(07-13) 13:13 PDT Omaha, Neb. (AP) –
A low-level alert issued last month as Missouri River floodwaters approached a southeast Nebraska nuclear power plant has been lifted as water recedes, while a similar alert remains in effect for a second plant along
the river that has been shut down since April.
The Nebraska Public Power District said the “notification of unusual event” alert put in place June 19 for the Cooper plant, about 70 miles south of Omaha, officially ended Tuesday. Omaha Public Power District‘s Fort Calhoun nuclear power plant about 90 miles north remains under an alert because floodwaters there are higher, but officials say the plant remains safe, shut down and dry inside.
The Nuclear Regulatory Commission has said both utilities took appropriate steps to fight the flooding and maintain safety at the power plants.
The base of the Cooper plant, which has continued operating throughout the flood threat, sits at 903.5 feet above sea level, nearly three feet above the highest point reached by the Missouri River’s floodwaters.
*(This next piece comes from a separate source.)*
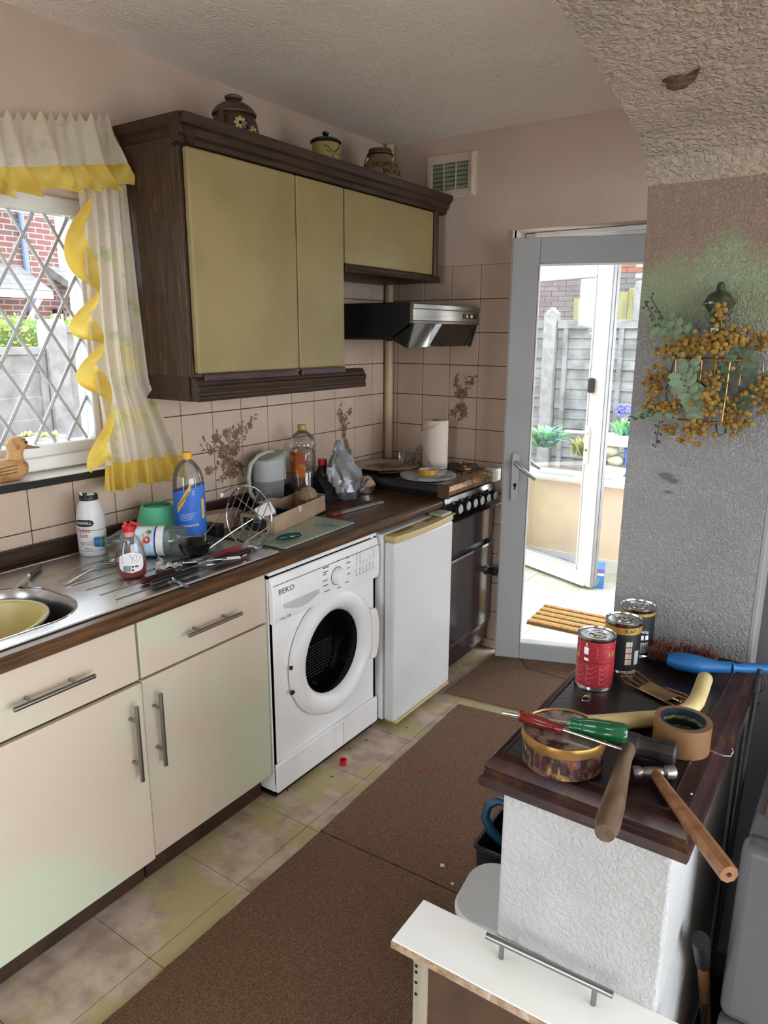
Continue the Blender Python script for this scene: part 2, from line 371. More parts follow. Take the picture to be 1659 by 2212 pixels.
struct('wall_half', MB().box(1.656, 1.93, .99, 1.60, 0, .797), M_stub, bevel=.006)
struct('wall_dining', MB().box(1.926, 5.0, 3.08, 3.18, 0, 2.39), M_wall, smooth=False)
struct('wall_dining', MB().box(4.9, 5.0, -2.3, -1.9, 0, 2.39).box(4.9, 5.0, 2.9, 3.1, 0, 2.39).box(4.9, 5.0, -1.9, 2.9, 0, .05).box(4.9, 5.0, -1.9, 2.9, 2.3, 2.39), M_wall, smooth=False)
w2 = sempty('window_2_added'); f = MB()  # unseen window, added and sized to brighten the kitchen
for y in (-1.9, -.72, .46, 1.64, 2.84): f.box(4.92, 4.98, y, y+.06, .05, 2.3)
f.box(4.92, 4.98, -1.9, 2.9, .05, .11).box(4.92, 4.98, -1.9, 2.9, 2.24, 2.3); f.build('window_frame', M_white, w2, smooth=False)
MB().box(4.945, 4.951, -1.84, 2.84, .11, 2.24).build('glass', M_glass, w2, smooth=False)
struct('wall_back', MB().box(-.28, .85, -2.4, -2.3, 0, 2.39).box(2.35, 5.0, -2.4, -2.3, 0, 2.39).box(.85, 2.35, -2.4, -2.3, 2.3, 2.39), M_wall, smooth=False)
# unseen patio doors behind the camera, added and sized to bring in daylight
dr = sempty('door_2_added')
f = MB()
for x in (.85, 1.57, 2.29): f.box(x, x+.06, -2.37, -2.32, 0, 2.3)
f.box(.85, 2.35, -2.37, -2.32, 0, .06).box(.85, 2.35, -2.37, -2.32, 2.24, 2.3); f.build('door_frame', M_white, dr, smooth=False)
MB().box(.91, 2.29, -2.348, -2.342, .06, 2.24).build('glass', M_glass, dr, smooth=False)

# ================================================================ window, leaded lights
WN = sempty('window_1')
GX = -.12
f = MB().box(-.158, -.08, WY0, WY1, 1.885, WZ1).box(-.158, -.08, WY0, WY1, WZ0, 1.185).box(-.158, -.08, 1.45, WY1, 1.185, 1.885).box(-.158, -.08, WY0, WY0+.06, 1.185, 1.885)
f.box(-.158, -.08, .30, .38, 1.185, 1.885).box(-.158, -.08, -.82, -.74, 1.185, 1.885)
f.build('window_frame', M_white, WN, smooth=False, bevel=.004)
MB().box(-.075, -.05, WY0, WY1, WZ0+.022, 1.15).build('lower_rail', M_white, WN, smooth=False, bevel=.004)
MB().box(GX-.003, GX+.003, WY0+.06, 1.45, 1.185, 1.885).build('glass', M_glass, WN, smooth=False)
# diamonds: two families of lead strips
cy, cz = 1.402, 1.818
dy, dz = .0573, .0953                                                 # one cell is 2*dy wide, 2*dz high
def clip(y0, z0, y1, z1, a=(WY0+.06, 1.45), b=(1.187, 1.883)):
    t0, t1 = 0, 1; DYY, DZZ = y1-y0, z1-z0
    for p, q in ((-DYY, y0-a[0]), (DYY, a[1]-y0), (-DZZ, z0-b[0]), (DZZ, b[1]-z0)):
        if abs(p) < 1e-9: continue
        t = q/p
        if p < 0: t0 = max(t0, t)
        else: t1 = min(t1, t)
    return None if t0 >= t1 else (y0+t0*DYY, z0+t0*DZZ, y0+t1*DYY, z0+t1*DZZ)
for s in (1, -1):
    for k in range(-8, 64):
        yy = cy-2*dy*k; c_ = clip(yy-12*dy*s*-1, cz-12*dz, yy+12*dy*s*-1, cz+12*dz)
        if c_ and math.hypot(c_[2]-c_[0], c_[3]-c_[1]) > .03:
            MB().rod((GX+.006, c_[0], c_[1]), (GX+.006, c_[2], c_[3]), .0056, n=6).build('lead_strip', M_lead, WN)
# sill: white tiles with a black nosing
SL = sempty('trim_2')
y = WY1+.05; first = True
while y > -1.95:
    y2 = max(y-.149, -1.96); MB().box(-.08, .052, y2+.0015, y-.0015, 1.09, 1.106).build('tile', mat('white_sill_tile', '#eeece8', .2), SL, smooth=False, bevel=.001, seg=1); y = y2
MB().box(.052, .062, -1.96, WY1+.05, 1.084, 1.106).build('nosing', M_black, SL, smooth=False)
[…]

The alert was issued when the river rose to above 899 feet above sea level nearby, but it had fallen to 895.5 feet by Wednesday morning.
Nebraska Public Power District officials said it appears the river near the Cooper plant will continue a slow decline without unexpected major rainfall in the river basin. The utility plans to keep most of the flood barricades in place at Cooper as a precaution.
Workers meanwhile were pumping floodwater from behind a new barrier installed around the Fort Calhoun plant by the Omaha Public Power District. The new 8-foot-tall, water-filled barrier replaced a similar one that failed last month after a worker inadvertently punctured it with a bobcat.
Both public power district officials and federal regulators have said Fort Calhoun remains safe even without the additional barrier, noting that all the key areas of the plant stayed dry inside even as floodwaters surrounded the outside of the plant’s main complex.
The Missouri River was about 1005.9 feet above sea level near Fort Calhoun on Tuesday, down slightly from its 1,006-foot peak. The plant is designed to withstand flooding up to 1,014 feet above sea level.
Fort Calhoun has been shut down since a planned refueling outage in April, and the power district plans to keep the plant shut down until after floodwaters subside sometime in the fall.